**Objective:** Copy all the material that follows, keeping every character the same.

**Dataset extract:**
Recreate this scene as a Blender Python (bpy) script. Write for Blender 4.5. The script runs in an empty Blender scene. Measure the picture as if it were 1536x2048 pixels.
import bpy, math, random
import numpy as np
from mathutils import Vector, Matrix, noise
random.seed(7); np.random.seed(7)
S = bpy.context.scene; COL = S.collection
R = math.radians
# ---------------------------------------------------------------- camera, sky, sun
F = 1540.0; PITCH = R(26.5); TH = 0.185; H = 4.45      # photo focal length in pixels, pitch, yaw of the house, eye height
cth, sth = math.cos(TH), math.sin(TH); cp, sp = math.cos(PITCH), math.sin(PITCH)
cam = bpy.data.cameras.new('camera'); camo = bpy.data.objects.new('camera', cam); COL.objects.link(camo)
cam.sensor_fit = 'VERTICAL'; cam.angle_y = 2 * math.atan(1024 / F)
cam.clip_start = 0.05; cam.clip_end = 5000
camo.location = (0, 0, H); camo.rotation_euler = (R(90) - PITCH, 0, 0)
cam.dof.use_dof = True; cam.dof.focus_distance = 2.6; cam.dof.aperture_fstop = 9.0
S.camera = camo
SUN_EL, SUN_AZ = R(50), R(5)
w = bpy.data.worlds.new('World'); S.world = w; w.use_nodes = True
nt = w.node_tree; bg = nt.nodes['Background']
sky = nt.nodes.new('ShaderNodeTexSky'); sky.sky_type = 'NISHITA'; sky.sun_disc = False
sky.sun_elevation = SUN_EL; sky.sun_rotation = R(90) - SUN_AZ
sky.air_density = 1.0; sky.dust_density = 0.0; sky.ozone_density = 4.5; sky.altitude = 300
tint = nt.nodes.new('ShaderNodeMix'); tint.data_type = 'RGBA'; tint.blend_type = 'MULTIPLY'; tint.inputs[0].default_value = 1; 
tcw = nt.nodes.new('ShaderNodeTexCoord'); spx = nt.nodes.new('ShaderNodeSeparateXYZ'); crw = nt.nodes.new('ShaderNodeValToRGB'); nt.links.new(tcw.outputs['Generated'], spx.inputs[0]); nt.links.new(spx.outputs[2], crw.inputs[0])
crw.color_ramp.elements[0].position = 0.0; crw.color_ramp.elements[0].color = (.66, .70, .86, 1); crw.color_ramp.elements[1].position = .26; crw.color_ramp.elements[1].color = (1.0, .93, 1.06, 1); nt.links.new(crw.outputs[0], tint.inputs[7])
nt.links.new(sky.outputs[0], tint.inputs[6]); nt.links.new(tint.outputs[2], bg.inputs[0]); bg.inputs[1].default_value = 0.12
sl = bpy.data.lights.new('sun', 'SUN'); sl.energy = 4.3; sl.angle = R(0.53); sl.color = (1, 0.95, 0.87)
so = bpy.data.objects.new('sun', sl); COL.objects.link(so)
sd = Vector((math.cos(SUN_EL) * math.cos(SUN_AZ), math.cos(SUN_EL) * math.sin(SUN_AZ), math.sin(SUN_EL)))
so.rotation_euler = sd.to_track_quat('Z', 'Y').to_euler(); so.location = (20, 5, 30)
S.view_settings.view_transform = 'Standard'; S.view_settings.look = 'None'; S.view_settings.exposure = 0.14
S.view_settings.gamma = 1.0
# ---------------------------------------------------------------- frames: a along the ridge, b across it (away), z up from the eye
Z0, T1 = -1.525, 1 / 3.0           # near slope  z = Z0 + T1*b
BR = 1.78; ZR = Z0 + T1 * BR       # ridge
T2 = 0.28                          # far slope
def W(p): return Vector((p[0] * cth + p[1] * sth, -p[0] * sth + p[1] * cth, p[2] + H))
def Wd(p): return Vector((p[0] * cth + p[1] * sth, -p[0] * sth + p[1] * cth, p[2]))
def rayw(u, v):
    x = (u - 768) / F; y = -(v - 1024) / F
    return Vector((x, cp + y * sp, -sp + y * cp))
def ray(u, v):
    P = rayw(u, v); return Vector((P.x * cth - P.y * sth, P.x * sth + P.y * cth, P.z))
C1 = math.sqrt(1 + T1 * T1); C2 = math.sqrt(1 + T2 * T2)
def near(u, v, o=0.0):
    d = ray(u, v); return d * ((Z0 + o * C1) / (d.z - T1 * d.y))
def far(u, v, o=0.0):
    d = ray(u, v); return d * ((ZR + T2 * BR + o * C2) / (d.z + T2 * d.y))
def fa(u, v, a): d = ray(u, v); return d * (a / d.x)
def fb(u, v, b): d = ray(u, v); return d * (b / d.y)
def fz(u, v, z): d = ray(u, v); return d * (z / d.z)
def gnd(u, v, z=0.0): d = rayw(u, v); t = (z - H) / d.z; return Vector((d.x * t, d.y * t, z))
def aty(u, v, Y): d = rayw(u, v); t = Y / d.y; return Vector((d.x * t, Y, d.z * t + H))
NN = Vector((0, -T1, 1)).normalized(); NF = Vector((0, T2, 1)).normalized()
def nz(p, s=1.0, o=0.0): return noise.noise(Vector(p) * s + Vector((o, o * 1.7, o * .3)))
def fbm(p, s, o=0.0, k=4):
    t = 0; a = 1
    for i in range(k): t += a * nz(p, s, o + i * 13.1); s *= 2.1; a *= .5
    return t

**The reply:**
Recreate this scene as a Blender Python (bpy) script. Write for Blender 4.5. The script runs in an empty Blender scene. Measure the picture as if it were 1536x2048 pixels.
import bpy, math, random
import numpy as np
from mathutils import Vector, Matrix, noise
random.seed(7); np.random.seed(7)
S = bpy.context.scene; COL = S.collection
R = math.radians
# ---------------------------------------------------------------- camera, sky, sun
F = 1540.0; PITCH = R(26.5); TH = 0.185; H = 4.45      # photo focal length in pixels, pitch, yaw of the house, eye height
cth, sth = math.cos(TH), math.sin(TH); cp, sp = math.cos(PITCH), math.sin(PITCH)
cam = bpy.data.cameras.new('camera'); camo = bpy.data.objects.new('camera', cam); COL.objects.link(camo)
cam.sensor_fit = 'VERTICAL'; cam.angle_y = 2 * math.atan(1024 / F)
cam.clip_start = 0.05; cam.clip_end = 5000
camo.location = (0, 0, H); camo.rotation_euler = (R(90) - PITCH, 0, 0)
cam.dof.use_dof = True; cam.dof.focus_distance = 2.6; cam.dof.aperture_fstop = 9.0
S.camera = camo
SUN_EL, SUN_AZ = R(50), R(5)
w = bpy.data.worlds.new('World'); S.world = w; w.use_nodes = True
nt = w.node_tree; bg = nt.nodes['Background']
sky = nt.nodes.new('ShaderNodeTexSky'); sky.sky_type = 'NISHITA'; sky.sun_disc = False
sky.sun_elevation = SUN_EL; sky.sun_rotation = R(90) - SUN_AZ
sky.air_density = 1.0; sky.dust_density = 0.0; sky.ozone_density = 4.5; sky.altitude = 300
tint = nt.nodes.new('ShaderNodeMix'); tint.data_type = 'RGBA'; tint.blend_type = 'MULTIPLY'; tint.inputs[0].default_value = 1; 
tcw = nt.nodes.new('ShaderNodeTexCoord'); spx = nt.nodes.new('ShaderNodeSeparateXYZ'); crw = nt.nodes.new('ShaderNodeValToRGB'); nt.links.new(tcw.outputs['Generated'], spx.inputs[0]); nt.links.new(spx.outputs[2], crw.inputs[0])
crw.color_ramp.elements[0].position = 0.0; crw.color_ramp.elements[0].color = (.66, .70, .86, 1); crw.color_ramp.elements[1].position = .26; crw.color_ramp.elements[1].color = (1.0, .93, 1.06, 1); nt.links.new(crw.outputs[0], tint.inputs[7])
nt.links.new(sky.outputs[0], tint.inputs[6]); nt.links.new(tint.outputs[2], bg.inputs[0]); bg.inputs[1].default_value = 0.12
sl = bpy.data.lights.new('sun', 'SUN'); sl.energy = 4.3; sl.angle = R(0.53); sl.color = (1, 0.95, 0.87)
so = bpy.data.objects.new('sun', sl); COL.objects.link(so)
sd = Vector((math.cos(SUN_EL) * math.cos(SUN_AZ), math.cos(SUN_EL) * math.sin(SUN_AZ), math.sin(SUN_EL)))
so.rotation_euler = sd.to_track_quat('Z', 'Y').to_euler(); so.location = (20, 5, 30)
S.view_settings.view_transform = 'Standard'; S.view_settings.look = 'None'; S.view_settings.exposure = 0.14
S.view_settings.gamma = 1.0
# ---------------------------------------------------------------- frames: a along the ridge, b across it (away), z up from the eye
Z0, T1 = -1.525, 1 / 3.0           # near slope  z = Z0 + T1*b
BR = 1.78; ZR = Z0 + T1 * BR       # ridge
T2 = 0.28                          # far slope
def W(p): return Vector((p[0] * cth + p[1] * sth, -p[0] * sth + p[1] * cth, p[2] + H))
def Wd(p): return Vector((p[0] * cth + p[1] * sth, -p[0] * sth + p[1] * cth, p[2]))
def rayw(u, v):
    x = (u - 768) / F; y = -(v - 1024) / F
    return Vector((x, cp + y * sp, -sp + y * cp))
def ray(u, v):
    P = rayw(u, v); return Vector((P.x * cth - P.y * sth, P.x * sth + P.y * cth, P.z))
C1 = math.sqrt(1 + T1 * T1); C2 = math.sqrt(1 + T2 * T2)
def near(u, v, o=0.0):
    d = ray(u, v); return d * ((Z0 + o * C1) / (d.z - T1 * d.y))
def far(u, v, o=0.0):
    d = ray(u, v); return d * ((ZR + T2 * BR + o * C2) / (d.z + T2 * d.y))
def fa(u, v, a): d = ray(u, v); return d * (a / d.x)
def fb(u, v, b): d = ray(u, v); return d * (b / d.y)
def fz(u, v, z): d = ray(u, v); return d * (z / d.z)
def gnd(u, v, z=0.0): d = rayw(u, v); t = (z - H) / d.z; return Vector((d.x * t, d.y * t, z))
def aty(u, v, Y): d = rayw(u, v); t = Y / d.y; return Vector((d.x * t, Y, d.z * t + H))
NN = Vector((0, -T1, 1)).normalized(); NF = Vector((0, T2, 1)).normalized()
def nz(p, s=1.0, o=0.0): return noise.noise(Vector(p) * s + Vector((o, o * 1.7, o * .3)))
def fbm(p, s, o=0.0, k=4):
    t = 0; a = 1
    for i in range(k): t += a * nz(p, s, o + i * 13.1); s *= 2.1; a *= .5
    return t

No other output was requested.